Selon l'hebdomadaire, qui a publié pas moins de deux articles sur le sujet dans son numéro d'jeudi, la manoeuvre de M. Harper vise d'abord à éviter d'être talonné à la Chambre des communes sur la torture de détenus en Afghanistan et sur ses politiques environnementales, de même qu'à attendre sa majorité au Sénat un peu mieux protégé de ses adversaires.

«M. Harper est un tacticien compétent et sans pitié, a conclu The Economist. Il empêche la plupart des ministres de parler aux médias ; il a limogé des chiens de garde indépendants, il a relégué aux oubliettes des promesses de rendre le gouvernement plus ouvert et responsable. Voilà qu'il assujettit le Parlement à la bonne volonté du premier ministre.»

«Il a peut-être raison lorsqu'il dit que la plupart des Canadiens s'intéressent davantage à la luge qu'à la législature, mais c'est seulement vrai tant que leur système de gouvernement décent est entre bonnes mains. Ils pourraient conclure bientôt que ce n'est pas le cas.»

Sondages défavorables

Le magazine à peine sorti des presses, le Parti libéral a sauté sur ce coup de pouce inespéré. «Aujourd'hui, nous pouvons constater à quel point la décision de Stephen Harper endommage la réputation de notre pays dans le monde», a écrit le chef de cabinet de Michael Ignatieff, Peter Donolo, dans une note qui a circulé dans les rangs libéraux.

Au bureau du premier ministre Harper, on n'a pas voulu commenter ces propos. Un porte-parole s'en est tenu à dire qu'au cours des prochaines semaines, M. Harper et ses ministres mèneraient des consultations prébudgétaires dans tout le pays. «Nous continuons à mettre l'accent sur l'économie», a déclaré Andrew MacDougall. M. Harper, qui doit faire une annonce sur la sécurité aux frontières demain au Nouveau-Brunswick en compagnie du premier ministre de la province et de l'ambassadeur américain, mènera en après-midi à Saint-Jean une table ronde sur l'économie.

Or, les articles du Economist n'étaient pas les seules briques à s'abattre jeudi sur le bureau du premier ministre. Selon un sondage Ekos-CBC mené auprès de 1744 personnes dans les jours qui ont suivi l'annonce de la prorogation, les conservateurs ont baissé dans les intentions de vote depuis la mi-décembre, passant de 35,9% à 33,1%, alors que libéraux ont légèrement remonté, de 26,7% à 27,8%.
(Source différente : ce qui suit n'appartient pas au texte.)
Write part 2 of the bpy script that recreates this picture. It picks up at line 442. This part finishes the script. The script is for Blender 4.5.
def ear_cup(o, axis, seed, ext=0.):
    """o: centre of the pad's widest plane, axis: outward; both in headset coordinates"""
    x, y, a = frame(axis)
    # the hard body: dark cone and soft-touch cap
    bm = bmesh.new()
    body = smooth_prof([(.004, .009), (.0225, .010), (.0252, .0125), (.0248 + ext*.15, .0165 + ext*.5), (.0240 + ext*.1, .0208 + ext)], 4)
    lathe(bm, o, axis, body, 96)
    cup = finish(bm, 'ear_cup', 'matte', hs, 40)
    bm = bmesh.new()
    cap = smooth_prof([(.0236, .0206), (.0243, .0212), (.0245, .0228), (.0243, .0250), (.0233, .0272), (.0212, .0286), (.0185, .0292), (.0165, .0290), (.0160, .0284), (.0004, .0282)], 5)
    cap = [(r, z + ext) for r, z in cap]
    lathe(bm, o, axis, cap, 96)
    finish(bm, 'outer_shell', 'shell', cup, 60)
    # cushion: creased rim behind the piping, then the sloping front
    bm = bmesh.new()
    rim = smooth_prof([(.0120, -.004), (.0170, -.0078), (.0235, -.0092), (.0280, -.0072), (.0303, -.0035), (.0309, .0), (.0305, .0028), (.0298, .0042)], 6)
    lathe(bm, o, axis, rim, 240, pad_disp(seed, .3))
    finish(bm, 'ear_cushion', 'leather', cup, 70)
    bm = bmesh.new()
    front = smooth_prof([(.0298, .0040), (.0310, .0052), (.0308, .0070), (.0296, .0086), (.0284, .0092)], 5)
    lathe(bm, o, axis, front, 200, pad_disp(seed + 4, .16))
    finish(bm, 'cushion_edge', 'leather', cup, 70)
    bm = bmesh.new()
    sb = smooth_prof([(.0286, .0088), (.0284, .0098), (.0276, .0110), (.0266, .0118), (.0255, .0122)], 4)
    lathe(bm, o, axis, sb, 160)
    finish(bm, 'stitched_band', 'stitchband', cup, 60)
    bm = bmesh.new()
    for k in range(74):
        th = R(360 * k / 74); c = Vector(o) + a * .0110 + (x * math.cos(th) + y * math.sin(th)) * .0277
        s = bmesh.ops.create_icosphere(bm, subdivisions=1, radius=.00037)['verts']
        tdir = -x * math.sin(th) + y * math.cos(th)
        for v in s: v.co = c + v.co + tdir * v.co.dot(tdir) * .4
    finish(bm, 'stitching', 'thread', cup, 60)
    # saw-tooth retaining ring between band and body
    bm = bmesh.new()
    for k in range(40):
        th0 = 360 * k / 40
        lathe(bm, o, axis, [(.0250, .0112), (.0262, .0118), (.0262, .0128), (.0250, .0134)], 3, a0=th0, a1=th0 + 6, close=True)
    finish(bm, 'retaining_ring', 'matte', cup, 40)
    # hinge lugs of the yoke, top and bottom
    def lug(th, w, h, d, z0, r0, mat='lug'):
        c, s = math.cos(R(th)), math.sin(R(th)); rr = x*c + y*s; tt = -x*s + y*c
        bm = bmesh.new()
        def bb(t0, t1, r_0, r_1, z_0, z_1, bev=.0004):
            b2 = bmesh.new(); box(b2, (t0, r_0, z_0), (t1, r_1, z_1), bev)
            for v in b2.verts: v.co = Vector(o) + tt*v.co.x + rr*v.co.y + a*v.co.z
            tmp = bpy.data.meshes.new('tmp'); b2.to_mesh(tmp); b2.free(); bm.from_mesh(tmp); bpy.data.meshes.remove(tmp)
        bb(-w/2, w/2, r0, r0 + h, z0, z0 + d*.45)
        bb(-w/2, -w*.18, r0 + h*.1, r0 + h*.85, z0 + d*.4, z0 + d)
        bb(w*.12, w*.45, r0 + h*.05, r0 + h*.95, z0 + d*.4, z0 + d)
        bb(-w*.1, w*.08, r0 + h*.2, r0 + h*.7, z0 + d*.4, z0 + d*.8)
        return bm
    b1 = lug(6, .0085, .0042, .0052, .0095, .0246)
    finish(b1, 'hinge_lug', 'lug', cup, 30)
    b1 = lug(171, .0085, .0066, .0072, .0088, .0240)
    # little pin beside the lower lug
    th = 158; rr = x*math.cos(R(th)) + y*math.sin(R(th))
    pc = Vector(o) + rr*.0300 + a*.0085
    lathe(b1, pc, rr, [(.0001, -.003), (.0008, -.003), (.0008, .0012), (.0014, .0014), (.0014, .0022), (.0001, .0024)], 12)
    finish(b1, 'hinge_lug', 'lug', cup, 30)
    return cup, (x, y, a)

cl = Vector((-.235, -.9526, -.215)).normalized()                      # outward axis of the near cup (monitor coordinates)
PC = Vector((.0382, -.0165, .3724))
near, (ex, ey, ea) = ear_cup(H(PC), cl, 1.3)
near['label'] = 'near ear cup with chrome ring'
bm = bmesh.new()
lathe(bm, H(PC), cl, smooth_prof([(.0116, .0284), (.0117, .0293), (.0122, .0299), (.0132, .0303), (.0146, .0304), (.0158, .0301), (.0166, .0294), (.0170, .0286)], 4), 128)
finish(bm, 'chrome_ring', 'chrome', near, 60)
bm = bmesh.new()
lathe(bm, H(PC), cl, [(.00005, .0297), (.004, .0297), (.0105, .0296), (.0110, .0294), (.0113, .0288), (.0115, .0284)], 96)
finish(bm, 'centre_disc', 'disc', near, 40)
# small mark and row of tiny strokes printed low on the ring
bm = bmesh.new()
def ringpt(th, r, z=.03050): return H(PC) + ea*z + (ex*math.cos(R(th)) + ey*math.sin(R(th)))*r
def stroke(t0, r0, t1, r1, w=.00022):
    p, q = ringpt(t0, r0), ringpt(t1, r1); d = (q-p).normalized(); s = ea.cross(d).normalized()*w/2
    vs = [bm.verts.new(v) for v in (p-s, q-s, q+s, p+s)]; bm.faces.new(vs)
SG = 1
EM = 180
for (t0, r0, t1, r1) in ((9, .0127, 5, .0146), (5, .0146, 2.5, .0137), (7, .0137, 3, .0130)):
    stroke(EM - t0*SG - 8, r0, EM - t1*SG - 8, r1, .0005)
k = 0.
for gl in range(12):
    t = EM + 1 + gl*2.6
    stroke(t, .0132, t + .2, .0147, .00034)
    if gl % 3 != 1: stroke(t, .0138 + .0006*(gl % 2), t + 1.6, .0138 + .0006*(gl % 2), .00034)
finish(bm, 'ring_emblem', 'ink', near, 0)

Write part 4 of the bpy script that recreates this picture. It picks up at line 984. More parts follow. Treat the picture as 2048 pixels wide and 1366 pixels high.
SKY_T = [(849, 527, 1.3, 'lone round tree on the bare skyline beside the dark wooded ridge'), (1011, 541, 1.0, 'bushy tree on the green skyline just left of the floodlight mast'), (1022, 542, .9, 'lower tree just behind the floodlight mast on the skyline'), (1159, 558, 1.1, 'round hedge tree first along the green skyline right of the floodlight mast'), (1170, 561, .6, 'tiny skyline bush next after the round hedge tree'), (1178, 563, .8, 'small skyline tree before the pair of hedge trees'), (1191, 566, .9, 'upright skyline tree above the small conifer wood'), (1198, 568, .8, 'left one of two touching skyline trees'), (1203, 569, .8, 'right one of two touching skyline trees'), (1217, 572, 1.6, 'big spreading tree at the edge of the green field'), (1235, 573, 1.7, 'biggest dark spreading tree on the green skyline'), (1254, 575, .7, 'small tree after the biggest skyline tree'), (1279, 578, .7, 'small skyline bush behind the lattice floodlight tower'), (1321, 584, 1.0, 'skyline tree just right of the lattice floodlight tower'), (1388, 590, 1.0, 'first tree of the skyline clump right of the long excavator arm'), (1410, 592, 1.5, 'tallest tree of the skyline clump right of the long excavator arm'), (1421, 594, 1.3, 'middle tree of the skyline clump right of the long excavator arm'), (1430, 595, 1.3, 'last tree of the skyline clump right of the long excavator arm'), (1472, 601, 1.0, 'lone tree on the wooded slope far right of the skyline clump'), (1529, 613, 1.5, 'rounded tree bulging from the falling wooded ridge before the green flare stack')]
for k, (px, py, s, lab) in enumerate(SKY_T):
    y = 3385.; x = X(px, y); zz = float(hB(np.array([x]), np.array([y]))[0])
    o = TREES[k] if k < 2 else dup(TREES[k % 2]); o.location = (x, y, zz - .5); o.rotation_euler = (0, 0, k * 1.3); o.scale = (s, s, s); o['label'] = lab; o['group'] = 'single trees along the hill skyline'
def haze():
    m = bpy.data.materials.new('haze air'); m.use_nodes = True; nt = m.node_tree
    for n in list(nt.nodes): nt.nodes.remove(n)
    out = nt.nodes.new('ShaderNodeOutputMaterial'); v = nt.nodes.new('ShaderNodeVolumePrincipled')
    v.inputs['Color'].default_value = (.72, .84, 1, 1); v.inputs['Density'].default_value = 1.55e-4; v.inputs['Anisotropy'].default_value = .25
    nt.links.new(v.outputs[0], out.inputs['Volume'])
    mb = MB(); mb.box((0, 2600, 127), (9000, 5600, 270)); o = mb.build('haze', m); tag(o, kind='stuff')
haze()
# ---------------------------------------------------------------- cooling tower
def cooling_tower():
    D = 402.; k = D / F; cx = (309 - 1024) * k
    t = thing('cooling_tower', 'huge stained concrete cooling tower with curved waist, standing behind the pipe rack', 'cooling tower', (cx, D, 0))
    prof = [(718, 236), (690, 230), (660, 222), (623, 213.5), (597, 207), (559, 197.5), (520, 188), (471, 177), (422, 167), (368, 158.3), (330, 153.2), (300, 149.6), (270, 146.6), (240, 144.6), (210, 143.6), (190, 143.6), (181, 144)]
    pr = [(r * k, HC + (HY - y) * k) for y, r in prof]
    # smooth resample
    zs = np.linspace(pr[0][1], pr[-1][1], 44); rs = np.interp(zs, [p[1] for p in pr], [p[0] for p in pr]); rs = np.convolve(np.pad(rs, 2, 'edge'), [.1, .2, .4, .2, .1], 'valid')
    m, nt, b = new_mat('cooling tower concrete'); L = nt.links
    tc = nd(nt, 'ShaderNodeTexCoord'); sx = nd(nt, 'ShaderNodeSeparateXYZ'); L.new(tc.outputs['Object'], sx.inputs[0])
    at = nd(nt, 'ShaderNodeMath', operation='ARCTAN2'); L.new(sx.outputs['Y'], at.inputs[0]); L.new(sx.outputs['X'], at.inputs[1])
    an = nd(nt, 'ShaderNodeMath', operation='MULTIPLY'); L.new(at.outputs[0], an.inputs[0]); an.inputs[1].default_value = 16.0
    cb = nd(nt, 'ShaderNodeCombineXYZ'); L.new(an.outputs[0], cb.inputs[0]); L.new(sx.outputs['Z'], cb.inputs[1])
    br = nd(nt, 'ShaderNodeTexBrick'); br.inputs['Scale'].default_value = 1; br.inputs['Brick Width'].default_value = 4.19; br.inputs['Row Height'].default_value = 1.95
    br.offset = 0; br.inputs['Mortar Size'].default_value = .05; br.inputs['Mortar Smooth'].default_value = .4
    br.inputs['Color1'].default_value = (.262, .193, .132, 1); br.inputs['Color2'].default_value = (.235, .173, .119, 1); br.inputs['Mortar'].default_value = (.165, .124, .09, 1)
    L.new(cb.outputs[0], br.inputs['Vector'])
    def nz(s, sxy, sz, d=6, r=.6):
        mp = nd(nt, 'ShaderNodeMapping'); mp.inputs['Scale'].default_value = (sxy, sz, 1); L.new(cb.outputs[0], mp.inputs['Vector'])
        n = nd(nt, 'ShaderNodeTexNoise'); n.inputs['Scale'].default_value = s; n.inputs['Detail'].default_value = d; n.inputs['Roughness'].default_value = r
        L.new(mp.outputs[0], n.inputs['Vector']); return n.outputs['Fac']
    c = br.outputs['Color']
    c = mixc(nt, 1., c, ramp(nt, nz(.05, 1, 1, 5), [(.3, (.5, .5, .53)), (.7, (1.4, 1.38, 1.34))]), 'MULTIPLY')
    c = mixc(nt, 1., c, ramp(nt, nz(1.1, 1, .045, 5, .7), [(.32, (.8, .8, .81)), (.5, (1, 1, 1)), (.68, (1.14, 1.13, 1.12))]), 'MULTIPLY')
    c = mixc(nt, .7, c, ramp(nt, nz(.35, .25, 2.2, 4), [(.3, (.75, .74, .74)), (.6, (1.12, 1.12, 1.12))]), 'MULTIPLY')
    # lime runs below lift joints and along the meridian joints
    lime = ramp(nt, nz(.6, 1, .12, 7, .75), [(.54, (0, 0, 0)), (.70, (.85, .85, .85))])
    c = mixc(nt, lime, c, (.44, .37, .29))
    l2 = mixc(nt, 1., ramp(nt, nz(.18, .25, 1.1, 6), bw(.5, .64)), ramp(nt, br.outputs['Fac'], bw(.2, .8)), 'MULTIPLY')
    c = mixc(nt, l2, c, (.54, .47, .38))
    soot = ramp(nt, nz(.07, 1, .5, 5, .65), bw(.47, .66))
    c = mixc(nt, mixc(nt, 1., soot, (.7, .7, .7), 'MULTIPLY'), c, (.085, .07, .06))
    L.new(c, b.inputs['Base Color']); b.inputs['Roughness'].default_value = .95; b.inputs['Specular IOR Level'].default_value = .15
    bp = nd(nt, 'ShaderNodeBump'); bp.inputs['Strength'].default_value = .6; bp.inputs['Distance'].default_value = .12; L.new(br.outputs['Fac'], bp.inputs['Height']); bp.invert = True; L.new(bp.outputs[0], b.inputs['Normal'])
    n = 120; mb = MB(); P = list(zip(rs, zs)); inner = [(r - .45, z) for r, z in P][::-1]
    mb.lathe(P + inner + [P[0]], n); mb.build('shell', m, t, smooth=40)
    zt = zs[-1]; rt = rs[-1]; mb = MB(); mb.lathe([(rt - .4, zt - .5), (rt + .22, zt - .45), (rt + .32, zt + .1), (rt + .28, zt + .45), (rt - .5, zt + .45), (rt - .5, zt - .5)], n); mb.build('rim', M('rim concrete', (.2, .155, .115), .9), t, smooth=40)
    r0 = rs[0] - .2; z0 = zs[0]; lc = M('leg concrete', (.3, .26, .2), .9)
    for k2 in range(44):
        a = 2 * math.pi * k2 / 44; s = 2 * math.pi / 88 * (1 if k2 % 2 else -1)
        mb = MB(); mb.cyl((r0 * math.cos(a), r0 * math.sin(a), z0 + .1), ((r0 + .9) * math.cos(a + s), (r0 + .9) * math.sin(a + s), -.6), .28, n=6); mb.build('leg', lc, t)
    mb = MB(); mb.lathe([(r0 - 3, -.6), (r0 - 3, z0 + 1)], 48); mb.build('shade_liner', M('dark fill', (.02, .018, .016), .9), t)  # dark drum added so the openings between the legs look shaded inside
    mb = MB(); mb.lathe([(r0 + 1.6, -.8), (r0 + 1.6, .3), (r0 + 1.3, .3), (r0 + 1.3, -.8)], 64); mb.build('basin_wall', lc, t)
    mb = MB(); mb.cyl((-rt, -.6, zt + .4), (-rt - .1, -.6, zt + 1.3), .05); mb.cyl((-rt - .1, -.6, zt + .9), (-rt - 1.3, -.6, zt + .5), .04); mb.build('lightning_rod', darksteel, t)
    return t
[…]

Selon un autre coup de sonde, mené en ligne par la firme Angus Reid pour le Toronto Star auprès de 1019 personnes les 5 et 6 janvier, 53 % des Canadiens désapprouvent la décision de Stephen Harper de proroger le Parlement. Une proportion semblable a été observée chez les électeurs conservateurs. Ces statistiques sont appuyées par l'enquête sur l'opinion d'Ekos-CBC, selon laquelle près de 58% des répondants s'opposaient à la prorogation.

«Ça pourrait être un tournant, a déclaré le président d'Ekos, Frank Graves, à l'émission Power and Politics de CBC. En ce moment, avec ces chiffres, (les troupes de Stephen Harper) sont plus près de se retrouver assises de l'autre côté de la Chambre que d'avoir une majorité. Elles sont à environ huit points d'avoir une majorité et à quatre ou cinq points de perdre les prochaines élections.»

Pendant ce temps, le nombre d'internautes inscrits dans un groupe Facebook qui dénonce le geste de M. Harper continue de croître. En fin de journée, jeudi, le site Canadians Against Proroguing Parliament (Canadiens contre la prorogation du Parlement), créé le 30 décembre, avait attiré près de 90 000 membres. Le site invite les gens à dire à leur député de «retourner au travail le 25 janvier», date initialement prévue pour la reprise des travaux de la Chambre des communes.